Stonehouse’s skill lies in her ability to render a topsy-turvy world
without alienating her reader. Her writing is disarming and fearless,
never cute or sweet. Even stories that are light in tone, such as “A Special
Sound” and “Child Abuse,” reveal an underbelly that is grave,
bordering on bleak. (After all, how light can a story called “Child
Abuse” be?) Especially interested in the vulnerability of the poor and
the poorly loved, Stonehouse gives girls in trouble recurring roles in
her wide cast. In stories like “The Stockholm Syndrome,” “Salt and
Clay,” and “A Little Winter” female characters collide with or try to
escape the fathers, boyfriends, husbands, and random men who can
hurt them. And hurt them they do—beating, berating, forcibly confining,
raping, even murdering. These girls need protectors, mentors,
and friends, but of these there are few. For the most part, they make
their way alone and ill-equipped.
In the midst of so much violence the odd story surprises with its
optimism.

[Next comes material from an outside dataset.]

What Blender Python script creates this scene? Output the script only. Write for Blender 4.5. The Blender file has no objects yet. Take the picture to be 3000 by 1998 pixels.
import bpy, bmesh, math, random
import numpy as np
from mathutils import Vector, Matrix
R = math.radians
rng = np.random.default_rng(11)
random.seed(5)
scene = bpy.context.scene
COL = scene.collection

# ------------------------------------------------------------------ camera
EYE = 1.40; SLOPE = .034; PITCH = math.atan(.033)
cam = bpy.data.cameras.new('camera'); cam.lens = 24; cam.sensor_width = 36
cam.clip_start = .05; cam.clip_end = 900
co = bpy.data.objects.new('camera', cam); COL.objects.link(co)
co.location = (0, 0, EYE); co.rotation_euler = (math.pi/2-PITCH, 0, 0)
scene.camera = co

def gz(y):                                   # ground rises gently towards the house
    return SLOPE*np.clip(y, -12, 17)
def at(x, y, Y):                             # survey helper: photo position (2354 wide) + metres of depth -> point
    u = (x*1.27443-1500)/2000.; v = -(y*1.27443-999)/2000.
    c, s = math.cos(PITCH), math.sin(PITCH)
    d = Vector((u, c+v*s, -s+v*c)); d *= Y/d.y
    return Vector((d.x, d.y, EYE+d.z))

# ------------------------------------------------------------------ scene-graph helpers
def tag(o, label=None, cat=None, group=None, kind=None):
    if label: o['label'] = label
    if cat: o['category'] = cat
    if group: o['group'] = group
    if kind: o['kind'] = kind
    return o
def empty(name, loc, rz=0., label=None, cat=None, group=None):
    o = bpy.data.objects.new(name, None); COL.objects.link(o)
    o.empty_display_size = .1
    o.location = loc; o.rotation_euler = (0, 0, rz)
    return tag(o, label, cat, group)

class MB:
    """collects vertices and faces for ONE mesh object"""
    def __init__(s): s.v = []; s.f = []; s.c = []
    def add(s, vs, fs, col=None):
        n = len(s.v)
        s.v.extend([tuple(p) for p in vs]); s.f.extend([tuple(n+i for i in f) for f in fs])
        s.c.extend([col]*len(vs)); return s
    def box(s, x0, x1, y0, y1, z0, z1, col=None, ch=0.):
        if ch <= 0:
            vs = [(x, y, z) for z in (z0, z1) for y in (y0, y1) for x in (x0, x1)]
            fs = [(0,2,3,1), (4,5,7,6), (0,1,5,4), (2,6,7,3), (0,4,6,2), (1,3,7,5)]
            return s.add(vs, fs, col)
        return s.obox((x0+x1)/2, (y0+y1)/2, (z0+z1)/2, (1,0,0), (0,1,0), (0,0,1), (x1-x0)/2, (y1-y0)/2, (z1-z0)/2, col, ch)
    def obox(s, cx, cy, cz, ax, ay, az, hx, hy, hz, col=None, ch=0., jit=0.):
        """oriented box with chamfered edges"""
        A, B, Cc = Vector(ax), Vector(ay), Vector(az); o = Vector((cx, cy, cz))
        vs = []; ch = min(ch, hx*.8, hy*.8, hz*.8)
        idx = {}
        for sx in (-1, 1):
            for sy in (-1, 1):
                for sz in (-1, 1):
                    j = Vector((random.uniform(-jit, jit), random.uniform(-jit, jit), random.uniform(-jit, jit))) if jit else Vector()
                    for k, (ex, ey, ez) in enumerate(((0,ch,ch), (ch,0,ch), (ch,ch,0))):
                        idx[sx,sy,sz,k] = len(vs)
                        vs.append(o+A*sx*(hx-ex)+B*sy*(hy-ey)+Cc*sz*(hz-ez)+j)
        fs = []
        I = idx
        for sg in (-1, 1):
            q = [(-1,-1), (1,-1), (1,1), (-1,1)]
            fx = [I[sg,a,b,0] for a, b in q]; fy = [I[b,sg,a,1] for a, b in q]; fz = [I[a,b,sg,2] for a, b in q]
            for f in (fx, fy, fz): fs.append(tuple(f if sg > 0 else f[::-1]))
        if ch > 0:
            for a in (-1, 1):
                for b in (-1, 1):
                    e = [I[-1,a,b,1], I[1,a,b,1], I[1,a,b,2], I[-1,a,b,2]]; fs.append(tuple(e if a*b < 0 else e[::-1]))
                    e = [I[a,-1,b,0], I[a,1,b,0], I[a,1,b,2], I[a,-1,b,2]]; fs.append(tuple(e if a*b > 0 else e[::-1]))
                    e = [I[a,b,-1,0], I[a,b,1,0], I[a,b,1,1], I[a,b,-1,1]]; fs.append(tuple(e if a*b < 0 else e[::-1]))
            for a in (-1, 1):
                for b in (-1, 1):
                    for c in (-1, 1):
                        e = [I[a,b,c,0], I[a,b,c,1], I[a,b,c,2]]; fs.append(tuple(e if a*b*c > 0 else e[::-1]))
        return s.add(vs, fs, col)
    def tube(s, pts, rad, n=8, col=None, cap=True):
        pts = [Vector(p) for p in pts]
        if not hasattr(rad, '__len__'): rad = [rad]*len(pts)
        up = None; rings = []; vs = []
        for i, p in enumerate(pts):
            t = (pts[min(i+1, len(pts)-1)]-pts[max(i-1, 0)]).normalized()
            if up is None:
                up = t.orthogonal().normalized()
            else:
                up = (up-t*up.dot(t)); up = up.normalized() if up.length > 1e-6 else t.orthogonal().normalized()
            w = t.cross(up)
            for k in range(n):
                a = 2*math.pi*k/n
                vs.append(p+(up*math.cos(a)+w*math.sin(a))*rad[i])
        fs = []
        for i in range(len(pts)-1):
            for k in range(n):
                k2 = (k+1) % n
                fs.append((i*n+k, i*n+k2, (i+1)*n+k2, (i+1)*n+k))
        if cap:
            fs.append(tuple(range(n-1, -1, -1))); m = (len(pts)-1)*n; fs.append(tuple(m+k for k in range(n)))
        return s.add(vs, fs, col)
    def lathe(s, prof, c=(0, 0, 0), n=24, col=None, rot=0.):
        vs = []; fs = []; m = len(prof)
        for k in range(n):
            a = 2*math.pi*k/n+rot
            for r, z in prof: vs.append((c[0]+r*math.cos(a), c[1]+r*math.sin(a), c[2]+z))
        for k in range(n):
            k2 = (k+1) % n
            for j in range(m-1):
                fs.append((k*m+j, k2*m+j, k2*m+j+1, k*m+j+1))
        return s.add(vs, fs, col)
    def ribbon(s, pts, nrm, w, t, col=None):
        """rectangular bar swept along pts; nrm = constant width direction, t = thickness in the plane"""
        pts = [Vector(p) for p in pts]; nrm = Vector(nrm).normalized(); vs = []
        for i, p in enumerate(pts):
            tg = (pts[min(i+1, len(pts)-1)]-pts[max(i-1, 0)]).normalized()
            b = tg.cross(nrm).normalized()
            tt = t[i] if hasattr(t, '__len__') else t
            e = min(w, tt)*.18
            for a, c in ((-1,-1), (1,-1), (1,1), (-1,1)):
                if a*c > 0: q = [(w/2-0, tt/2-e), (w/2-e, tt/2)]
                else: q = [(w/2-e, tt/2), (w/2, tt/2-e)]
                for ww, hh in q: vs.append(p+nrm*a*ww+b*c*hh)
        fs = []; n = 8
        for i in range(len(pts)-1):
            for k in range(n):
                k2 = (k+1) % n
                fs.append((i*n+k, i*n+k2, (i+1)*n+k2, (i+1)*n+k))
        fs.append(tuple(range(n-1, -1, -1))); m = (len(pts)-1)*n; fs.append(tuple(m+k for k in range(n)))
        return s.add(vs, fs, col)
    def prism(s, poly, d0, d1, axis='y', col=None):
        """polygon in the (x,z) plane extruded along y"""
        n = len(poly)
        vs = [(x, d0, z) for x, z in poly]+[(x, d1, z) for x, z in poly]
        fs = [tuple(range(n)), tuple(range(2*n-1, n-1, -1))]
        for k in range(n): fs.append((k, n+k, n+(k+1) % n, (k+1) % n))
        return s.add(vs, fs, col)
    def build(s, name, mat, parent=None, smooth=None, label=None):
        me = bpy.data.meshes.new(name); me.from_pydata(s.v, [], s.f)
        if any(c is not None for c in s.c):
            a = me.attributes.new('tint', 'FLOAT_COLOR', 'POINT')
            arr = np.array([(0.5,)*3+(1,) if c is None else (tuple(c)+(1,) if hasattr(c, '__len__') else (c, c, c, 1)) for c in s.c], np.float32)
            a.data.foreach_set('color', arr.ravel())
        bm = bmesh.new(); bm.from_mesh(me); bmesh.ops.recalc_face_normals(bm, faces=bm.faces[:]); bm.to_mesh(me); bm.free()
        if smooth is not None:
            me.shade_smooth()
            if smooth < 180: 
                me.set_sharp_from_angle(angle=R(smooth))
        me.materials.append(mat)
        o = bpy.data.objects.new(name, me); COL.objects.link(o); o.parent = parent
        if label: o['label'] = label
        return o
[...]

In “Underneath the World,” Cynthia and Jude are two single
mothers doing the best they can, failing in minor ways. Together,
the women can perhaps lead happier, less jangled lives. The absence of
men in this story is noticeable and may have something to do with
the shades of hope we find there. In “Where I Live Now,” the presence
of men again signals trouble, as the damage done in an abusive fatherson
relationship is measured against the healthiness and hopefulness
of a homosexual one.
The violence, pain, and vulnerability Stonehouse seems drawn to creatively make for intense reading, yet an ease with shifts in time, a mastery of suspense, and perfect, revealing last lines soften the blows. Like the sounds of the girl’s prostitute mother with her lover in the title story, the stories in Something About the Animal are “both beautiful and dreadful,” but only in the title story does Stonehouse find the perfect balance between the two.